Another possibility is that Israeli voters prefer Mr Mitzna's policies but want Mr Sharon to implement them. The Hebrew University analysts suggested yesterday that there was a tendency among Israelis to think that if Likud delivered the "painful concessions" that Mr Sharon continued to insist Israel would be ready to make once Palestinian violence ended, they were likely to stick. By contrast, many electors fear that any attempt by Labour to negotiate a peace package will be sabotaged from the right. What's more, Mr Mitzna has concentrated on Palestinian and security issues, rather than, as Ehud Barak did in his successful 1999 campaign, making more of Israel's stricken economy under Likud. Mr Mitzna is expected to turn more to economic issues in the final days of the campaign.

You can't understand Israeli electoral politics without being aware of two key points. One is that the, frequently used, left-right labels should probably be "hawks and doves" since they apply only to attitudes to security and Palestinian issues and not to differences over social and economic policy as they do in Britain. And the other is that it's essential to think blocs, of which there are four, at least as much as parties, of which there are 29. Thus Labour's latest poll rating, giving it 20 Knesset seats instead of its current 26 is only part – though the biggest part – of a fall in the left bloc that also includes Meretz, which says it's passionate about getting negotiations started with the Palestinians, and the Arab parties, many of whose natural supporters are disillusioned enough to keep turn-out down to around 60-65 per cent. When Mr Barak won the 1999 election, well over 90 per cent of Israeli Arab voters opted for him as Prime Minister and yet he didn't even invite the Arab parties to open negotiations as possible coalition partners.

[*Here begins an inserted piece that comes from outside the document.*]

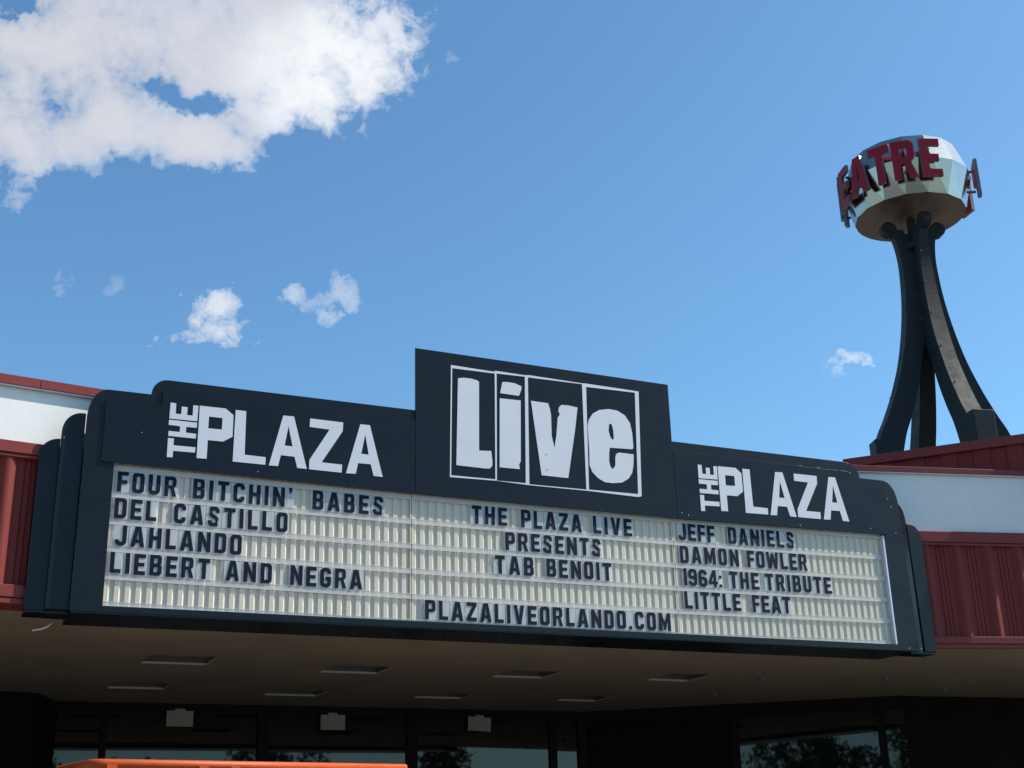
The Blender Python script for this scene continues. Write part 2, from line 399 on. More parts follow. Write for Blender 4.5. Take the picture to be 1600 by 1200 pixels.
# paper signs hanging at the top of the entrance glass
for (x0, x1, z1, z0), lb, tl in zip([(1.91,2.29,3.64,3.42),(4.19,4.57,3.62,3.40),(6.59,6.98,3.625,3.41)],
      ['left of the wide doorway post', 'in the middle door bay', 'crooked, in the third door bay'], [0, .0, .05]):
    e = empty('paper_sign', mloc((x0+x1)/2, EY-.075, z1-3.7497), YAW); e.rotation_euler = (0, tl, YAW)
    tag(e, 'blank pale paper sign hung above the glass, ' + lb, 'paper sign', 'paper signs hung over the entrance')
    k = MB(); k.box(-(x1-x0)/2, (x1-x0)/2, -.004, .0, -(z1-z0), 0); k.build('sheet', M['paper'], e)
    k = MB(); k.box(-.07, .07, -.006, .012, -.012, .03); k.build('clip', M['paper'], e)

# ------------------------------------------------------------------ marquee
mq = empty('marquee_sign', ORG, YAW)
tag(mq, 'black stepped theatre marquee with white lettering and cream letter board', 'marquee')
outer = ([(-.295,-.078)] + arc(-.12, 1.70, .172, .285, 180, 90) + [(.262,1.988)] + arc(.415, 2.0, .147, .152, 180, 90)
         + [(2.915,2.163),(2.915,2.835),(5.945,2.812),(5.945,2.146),(8.347,2.128)] + arc(8.36, 1.95, .197, .176, 90, 2)
         + [(8.558,1.944),(8.90,1.941)] + arc(8.90, 1.66, .195, .281, 90, 0) + [(9.125,-.09)])
hole = [(-.02,-.02),(8.82,-.022),(8.82,1.33),(-.02,1.33)]
f = MB(); f.prism([outer, hole], -.05, -.022)
f.build('cabinet', M['navy'], mq, fn=sagf, bevel=.004)
f = MB(); f.box(-.27, 9.07, .03, .45, -.07, 1.62); f.box(.6, 8.3, .03, .40, 1.621, 1.95)
f.box(-.27, -.021, -.0215, .029, -.07, 1.62); f.box(8.8205, 9.07, -.0215, .029, -.07, 1.62); f.box(-.02, 8.82, -.0215, .029, -.07, -.024)
for x in (3.4, 4.45, 5.5): f.box(x-.04, x+.04, -.0215, .05, 1.951, 2.75)
f.build('cabinet_back', M['navy'], mq, fn=sagf)
f = MB(); f.box(-.28, 9.09, -.046, .62, -.095, -.079); f.box(-.28, 9.09, .451, .62, -.079, .2); f.box(-.655, -.281, .055, .33, -.095, -.074); f.box(9.091, 9.465, .055, .28, -.105, -.088)
f.build('base_pan', M['navy'], mq, fn=sagf)
hl = [(-.137,1.287),(-.137,1.885),(.366,1.89),(.366,2.015)] + arc(.405, 2.015, .036, .041, 180, 90, 5) + [(2.8995,2.056),(2.8995,1.276)]
hc = [(2.9025,1.276),(2.9025,2.845),(5.957,2.822),(5.957,1.259)]
hr = [(5.960,1.259),(5.960,2.043)] + [(8.385,2.006)] + arc(8.39, 1.97, .035, .036, 90, 0, 5) + [(8.427,1.852),(8.863,1.847),(8.855,1.266)]
for h in (hl, hc, hr):
    f = MB(); f.prism([h], -.065, -.047); f.build('header_panel', M['header'], mq, fn=sagf, bevel=.004)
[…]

With this in mind, it does indeed look as if the right is on the ascendant – with the Likud-led bloc polling an equivalent of 45 seats compared with 33 in the outgoing Knesset. That said, the race is not over yet. The big story of the campaign has been the growing strength of Shinui, which has eschewed the dominant security and Palestinian issues for an unbridled attack on Jewish ultra-Orthodoxy's ability to suck in public funding and exercise a pervasive influence on the social life of the country while its adherents escape military service.

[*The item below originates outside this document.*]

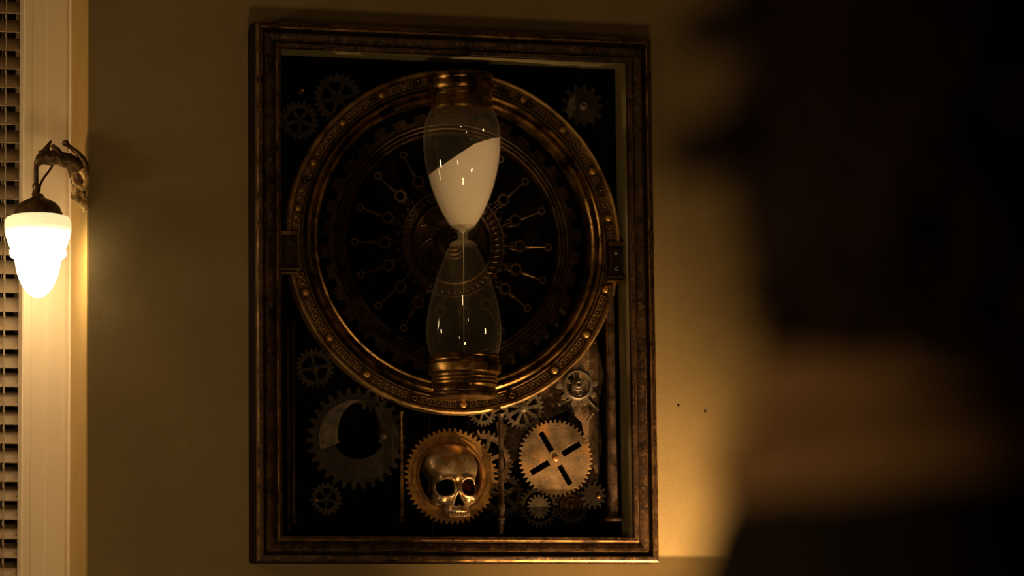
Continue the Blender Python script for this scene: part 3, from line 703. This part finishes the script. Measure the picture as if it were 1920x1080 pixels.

All the main parties are fighting for the undecided vote, including would-be boycotters among Israeli Arabs and the nationalist, right-leaning new Russian immigrants. And while expert opinion differs, Mr Mitzna's career might not be over even if, as the polls say, Mr Sharon returns as clear victor.

Mitzna opponents have suggested that under the 79-year-old Shimon Peres, foreign minister until Labour left the coalition last autumn, Labour would be doing much better. But, says Hebrew University's Reuven Hazan, Mr Peres's name is often invoked when Labour toils. He has never won an election as leader.

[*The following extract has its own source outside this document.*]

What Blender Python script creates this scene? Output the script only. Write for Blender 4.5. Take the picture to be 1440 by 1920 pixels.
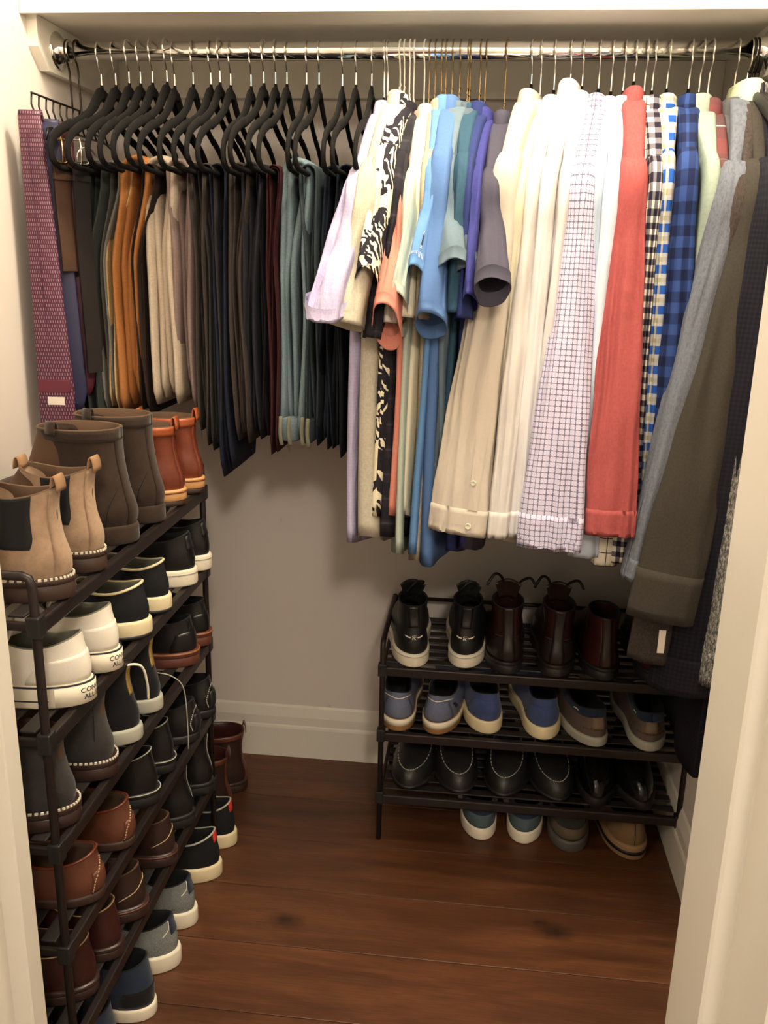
import bpy, bmesh, math, random
from mathutils import Vector, Matrix

for _o in list(bpy.data.objects):
    bpy.data.objects.remove(_o, do_unlink=True)
scene = bpy.context.scene
COL = scene.collection
PI = math.pi
rnd = random.Random(7)

# ------------------------------------------------------------------ camera
cam_data = bpy.data.cameras.new('camera')
cam_data.sensor_fit = 'VERTICAL'
cam_data.sensor_height = 24.0
cam_data.lens = 20.5
cam_data.clip_start = 0.02
cam = bpy.data.objects.new('camera', cam_data)
COL.objects.link(cam)
# eye height 1.315 m, looking 16 degrees down and a little to the left, rolled 1.3 degrees
_rot = Matrix(((0.994038, -0.049983, 0.096901), (0.106824, 0.26852, -0.957333), (0.02183, 0.961976, 0.272259)))
cam.matrix_world = Matrix.Translation((0, 0, 1.315)) @ _rot.to_4x4()
scene.camera = cam

# ------------------------------------------------------------------ world, lights, exposure
scene.view_settings.view_transform = 'Standard'
scene.view_settings.look = 'None'
scene.view_settings.gamma = 1.0
scene.view_settings.use_curve_mapping = False
scene.view_settings.exposure = 0.0
world = bpy.data.worlds.new('world')
scene.world = world
world.use_nodes = True
_bg = world.node_tree.nodes['Background']
_bg.inputs[0].default_value = (1.0, 0.86, 0.66, 1)
_bg.inputs[1].default_value = 0.30


def globe_light(name, loc, radius, watts, color):
    l = bpy.data.lights.new(name, 'POINT')
    l.shadow_soft_size = radius
    l.energy = watts
    l.color = color
    o = bpy.data.objects.new(name, l)
    COL.objects.link(o)
    o.location = loc
    return o


globe_light('hall_ceiling_light', (0.38, -1.05, 2.30), 0.13, 80, (1.0, 0.86, 0.72))
globe_light('hall_fill_light', (-1.50, -0.60, 2.20), 0.13, 26, (1.0, 0.86, 0.70))  # added fill that brightens the right jamb, not a known fixture
globe_light('closet_ceiling_light', (0.02, 1.26, 2.34), 0.09, 50, (1.0, 0.89, 0.71))


# ------------------------------------------------------------------ object helpers
def link(o, parent=None):
    COL.objects.link(o)
    if parent is not None:
        o.parent = parent
    return o


def tag(o, label=None, cat=None, group=None, kind=None):
    if label:
        o['label'] = label
    if cat:
        o['category'] = cat
    if group:
        o['group'] = group
    if kind:
        o['kind'] = kind
    return o


def thing(name, label, cat, loc=(0, 0, 0), rz=0.0, group=None):
    o = bpy.data.objects.new(name, None)
    o.empty_display_size = 0.05
    link(o)
    o.location = loc
    o.rotation_euler = (0, 0, rz)
    return tag(o, label, cat, group)


def mesh_obj(name, verts, faces, mat, parent=None, smooth=True, uvs=None, kind=None, label=None):
    me = bpy.data.meshes.new(name)
    me.from_pydata([tuple(v) for v in verts], [], faces)
    if uvs is not None:
        layer = me.uv_layers.new(name='UVMap')
        flat = []
        for fu in uvs:
            for u in fu:
                flat.extend(u)
        layer.data.foreach_set('uv', flat)
    me.validate()
    me.materials.append(mat)
    if smooth:
        me.polygons.foreach_set('use_smooth', [True] * len(me.polygons))
    me.update()
    o = bpy.data.objects.new(name, me)
    link(o, parent)
    if kind:
        o['kind'] = kind
    if label:
        o['label'] = label
    return o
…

How could Mr Mitzna sur-vive as leader if the pressure within Labour to join a national government became irresistible? Perhaps the only circumstances in which he could eat his words on coalition would be if war on Iraq impacted directly on Israel during the weeks of coalition horse-trading that could still follow the results early on the morning of Wednesday week. But if Mr Sharon is forced to depend on the religious parties, and a second election is possible well before the end of a four-year term, Mr Mitzna could be given a second chance. Either way Israeli politics is a little more fluid than it looks at present.

THE MAIN CONTENDERS

By Justin Huggler

ARIEL SHARON

At present, the election looks to be a long victory march for Ariel Sharon. Only a few years he was considered beyond the pale by most Israelis, the renegade who led them into the mire of Lebanon. Today most Israelis view him as safe hands, and a moderate. A corruption scandal briefly threatened his campaign and there are whispers of more corruption claims, but Mr Sharon is likely to emerge from the election more powerful than ever.

AMRAM MITZNA

He took Labour into the election promising to return to negotiations with Yasser Arafat and if talks failed, withdraw from much – but not all – of the occupied territories. He convinced Labour, winning the party leadership by a healthy majority, but not the Israeli electorate. If the polls are right, he will record one of the party's worst performances. A former general and successful mayor of Haifa, he has looked a fish out of water in national politics. Whether he can survive a poor election performance remains to be seen.

TOMMY LAPID

Tommy Lapid is the other winner in this election. While Mr Sharon looks bound to win, Mr Lapid has transformed Shinui from a small fringe party to one that is tipped to come in third, and could hold the balance of power. His campaign has been simple: an attack on the disproportionate power wielded by ultra-Orthodox Jews. Mr Lapid has been accused of racism. But his demands to end big handouts for the ultra-Orthodox, and that they serve in the army with other Israelis, have struck a chord with the secular majority.

AVIGDOR LIEBERMAN

Avigdor Lieberman, a former nightclub bouncer, leads the far right. His National Union, an alliance of three small parties, supports harsher policies towards the Palestinians than those of Mr Sharon. It is one of three parties that openly supports "transfer", the forced expulsion of Palestinians from the occupied territories. Mr Lieberman, a Russian immigrant, relies heavily on the Russian community for support. He could well enter the government if Labour refuses to join. Corruption allegations have been made against him.

RABBI OVADIA YOSEF

He told voters yesterday that for every vote cast for his party, Shas, "an angel is created in heaven", and that Shas voters, when they die, will each receive a personal angel to escort him to his "royal suite in heaven". Shas is the largest ultra-Orthodox party, Rabbi Yosef its spiritual leader. Too grand to stand for election himself, Rabbi Yosef is the face of Shas, and calls the shots. Shas' agenda is simple: to get funding for ultra-Orthodox communities.